**PROBLEM**
Retype, please, the listing from its opening line through the line that contains "q = MB(); q.ball((0, 0, TZ-.04), .10, 12, 8);", both included, without the pictures.

**AVAILABLE DATA**
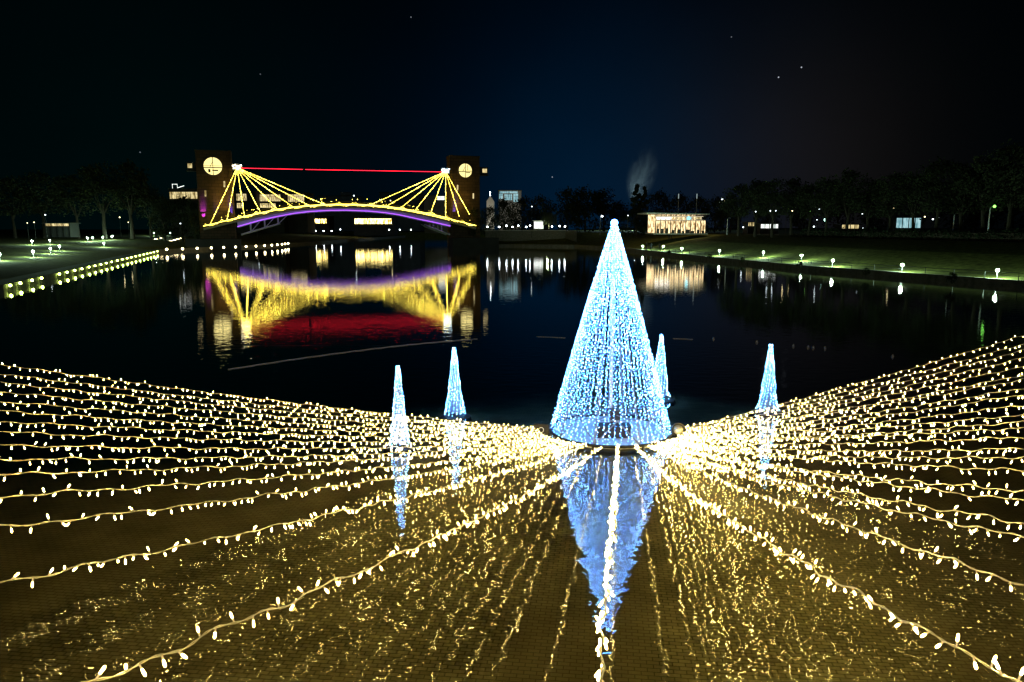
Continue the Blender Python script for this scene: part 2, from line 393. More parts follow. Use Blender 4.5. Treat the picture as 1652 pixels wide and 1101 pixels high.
for k in range(8):
    a = 2*PI*(k+.5)/8; a2 = 2*PI*(k+1)/8
    q.tube([(TR*.93*math.cos(a), TR*.93*math.sin(a), .1), (TR*.82*math.cos(a2), TR*.82*math.sin(a2), .74)], .02, 5)
    q.tube([(TR*.82*math.cos(a2), TR*.82*math.sin(a2), .74), (TR*.93*math.cos(a2+PI/8), TR*.93*math.sin(a2+PI/8), .1)], .02, 5)
    q.tube([(.05*math.cos(a), .05*math.sin(a), .6), (TR*.80*math.cos(a), TR*.80*math.sin(a), .70)], .02, 5)
q.build('brace', M['frame_grey'], tree)
q = MB(); q.box((0.0, -.55, .22), (.95, .45, .30)); q.box((0, -.55, .385), (1.0, .5, .03)); q.build('control_box', M['black'], tree)
q = MB(); q.box((.1, -.2, .4), (.28, .3, .66)); q.box((.1, -.2, .75), (.33, .35, .04)); q.build('power_unit', M['dark_steel'], tree)
NS = 66
for k in range(NS):
    a = 2*PI*k/NS+random.uniform(-.012, .012)
    pts = []; q = MB(); nseg = 14
    for i in range(nseg+1):
        t = i/nseg; z = .14+(TZ-.14)*(1-t); rr_ = .05+(TR-.05)*t - .05*math.sin(PI*t)*0
        rr_ += .035*math.sin(PI*t)
        aa = a+random.uniform(-.02, .02)*(1-.4*t)
        pts.append(Vector((rr_*math.cos(aa), rr_*math.sin(aa), z)))
    q.tube(pts, .0045, 3, 0, False)
    nl = 100
    for j in random.sample(range(nl), nl):
        t = (j+random.uniform(.2, .8))/nl
        x_ = t*nseg; i = min(int(x_), nseg-1); p = pts[i].lerp(pts[i+1], x_-i)
        p = p+Vector((random.uniform(-.035, .035), random.uniform(-.035, .035), 0))*(.3+t)
        q.octa(p, .0078*random.uniform(.8, 1.3), 1)
    q.build('light_strand', [M['wire_blue'], M['led_blue']], tree)
q = MB(); q.ball((0, 0, TZ-.04), .10, 12, 8); q.build('treetop_light', [M['led_blue']], tree)

# cases beside the tree
bp_ = onz(874, 700, 0)
t_ = empty('equipment_case', (bp_.x, bp_.y, 0), 'slanted dark flat case with a pale round mark left of the big light tree', 'case', rz=R(-12))
q = MB(); rt = Matrix.Rotation(R(-20), 3, 'X'); q.box((0, 0, .13), (.46, .12, .30), rt); q.build('panel', M['black'], t_)
q = MB(); q.tube([(.0+.07*math.cos(a), -.105-.0+.024*math.sin(a), .14+.068*math.sin(a)) for a in [2*PI*k/20 for k in range(20)]], .008, 5, closed=True); q.build('round_mark', M['steel'], t_)
q = MB(); q.tube([(-.18, .1, -.13), (-.18, .02, .2)], .015, 5); q.tube([(.18, .1, -.13), (.18, .02, .2)], .015, 5); q.tube([(-.18, .1, -.1), (.18, .1, -.1)], .015, 5); q.build('stand', M['dark_steel'], t_)
bp_ = onz(1093, 706, 0)
t_ = empty('floodlight', (bp_.x, bp_.y, 0), 'round black floodlight housing at the right foot of the big light tree', 'floodlight')
rt = Matrix.Rotation(R(70), 3, 'X') @ Matrix.Rotation(R(0), 3, 'Z')
q = MB(); q.lathe([(.0001, -.2), (.15, -.2), (.19, -.1), (.2, .12), (.21, .14), (.17, .14), (.15, .08), (.0001, .08)], 24, (0, 0, .22), 0, rt); q.build('housing', M['black'], t_, True)
q = MB(); q.lathe([(.0001, .085), (.14, .09), (.14, .1), (.0001, .11)], 20, (0, 0, .22), 0, rt); q.build('lens', M['steel'], t_, True)
q = MB(); q.box((0, .05, -.02), (.4, .3, .1)); q.tube([(-.22, .05, -.02), (-.22, 0, .25)], .015, 5); q.tube([(.22, .05, -.02), (.22, 0, .25)], .015, 5); q.build('bracket', M['dark_steel'], t_)

# ------------------------------------------------------------------ small light trees
def small_tree(px, ytop, ybase, label, wpx=31):
    B = onz(px, ybase, 0); d_ = ray(px, ytop); Y = B.y
    top = H+d_.z*Y/d_.y; dist = B.y*cp+6*sp; rb = wpx/2/F*dist
    t_ = empty('light_tree', B, label, 'light tree', 'slim blue light trees in the pool')
    q = MB(); q.lathe([(.0001, -.14), (rb*1.75, -.14), (rb*1.65, .02), (rb*1.2, .07), (.0001, .08)], 9); q.build('base', M['dark_steel'], t_)
    q = MB(); q.lathe([(rb*.80, .16), (rb*.62, top*.3), (rb*.36, top*.7), (rb*.10, top*.97), (.0001, top)], 14); q.build('cone_frame', M['wire_blue'], t_)
    ns = 14
    for k in range(ns):
        q = MB(); a = 2*PI*k/ns; pts = []
        for i in range(13):
            u = i/12; z = .10+(top-.08)*u; r_ = rb*(1.0-.88*u**.9)+(.045 if i == 0 else 0); aa = a+u*.9+random.uniform(-.08, .08)
            r_ *= 1+.06*math.sin(u*19+px); pts.append(Vector((r_*math.cos(aa), r_*math.sin(aa), z)))
        q.tube(pts, .004, 3, 0, False)
        nl = int(46*top/2.3)
        for j in random.sample(range(nl), nl):
            x_ = (j+random.random())/nl*12; i = min(int(x_), 11); p = pts[i].lerp(pts[i+1], x_-i)
            q.octa(p+Vector((random.uniform(-1, 1), random.uniform(-1, 1), random.uniform(-1, 1)))*.018, .0085*random.uniform(.8, 1.25), 1)
        q.build('light_strand', [M['wire_blue'], M['led_blue_small']], t_)
small_tree(645, 592, 722, 'slim blue light tree farthest left, its foot behind the warm light strings')
small_tree(734, 562, 672, 'slim blue light tree second from left, clear of the strings above its dark foot')
small_tree(1064, 541, 645, 'slim blue light tree close behind the right edge of the big one', 30)
small_tree(1238, 557, 666, 'slim blue light tree farthest right, its foot at the right fan of strings')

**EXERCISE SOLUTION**
Continue the Blender Python script for this scene: part 2, from line 393. More parts follow. Use Blender 4.5. Treat the picture as 1652 pixels wide and 1101 pixels high.
for k in range(8):
    a = 2*PI*(k+.5)/8; a2 = 2*PI*(k+1)/8
    q.tube([(TR*.93*math.cos(a), TR*.93*math.sin(a), .1), (TR*.82*math.cos(a2), TR*.82*math.sin(a2), .74)], .02, 5)
    q.tube([(TR*.82*math.cos(a2), TR*.82*math.sin(a2), .74), (TR*.93*math.cos(a2+PI/8), TR*.93*math.sin(a2+PI/8), .1)], .02, 5)
    q.tube([(.05*math.cos(a), .05*math.sin(a), .6), (TR*.80*math.cos(a), TR*.80*math.sin(a), .70)], .02, 5)
q.build('brace', M['frame_grey'], tree)
q = MB(); q.box((0.0, -.55, .22), (.95, .45, .30)); q.box((0, -.55, .385), (1.0, .5, .03)); q.build('control_box', M['black'], tree)
q = MB(); q.box((.1, -.2, .4), (.28, .3, .66)); q.box((.1, -.2, .75), (.33, .35, .04)); q.build('power_unit', M['dark_steel'], tree)
NS = 66
for k in range(NS):
    a = 2*PI*k/NS+random.uniform(-.012, .012)
    pts = []; q = MB(); nseg = 14
    for i in range(nseg+1):
        t = i/nseg; z = .14+(TZ-.14)*(1-t); rr_ = .05+(TR-.05)*t - .05*math.sin(PI*t)*0
        rr_ += .035*math.sin(PI*t)
        aa = a+random.uniform(-.02, .02)*(1-.4*t)
        pts.append(Vector((rr_*math.cos(aa), rr_*math.sin(aa), z)))
    q.tube(pts, .0045, 3, 0, False)
    nl = 100
    for j in random.sample(range(nl), nl):
        t = (j+random.uniform(.2, .8))/nl
        x_ = t*nseg; i = min(int(x_), nseg-1); p = pts[i].lerp(pts[i+1], x_-i)
        p = p+Vector((random.uniform(-.035, .035), random.uniform(-.035, .035), 0))*(.3+t)
        q.octa(p, .0078*random.uniform(.8, 1.3), 1)
    q.build('light_strand', [M['wire_blue'], M['led_blue']], tree)
q = MB(); q.ball((0, 0, TZ-.04), .10, 12, 8); q.build('treetop_light', [M['led_blue']], tree)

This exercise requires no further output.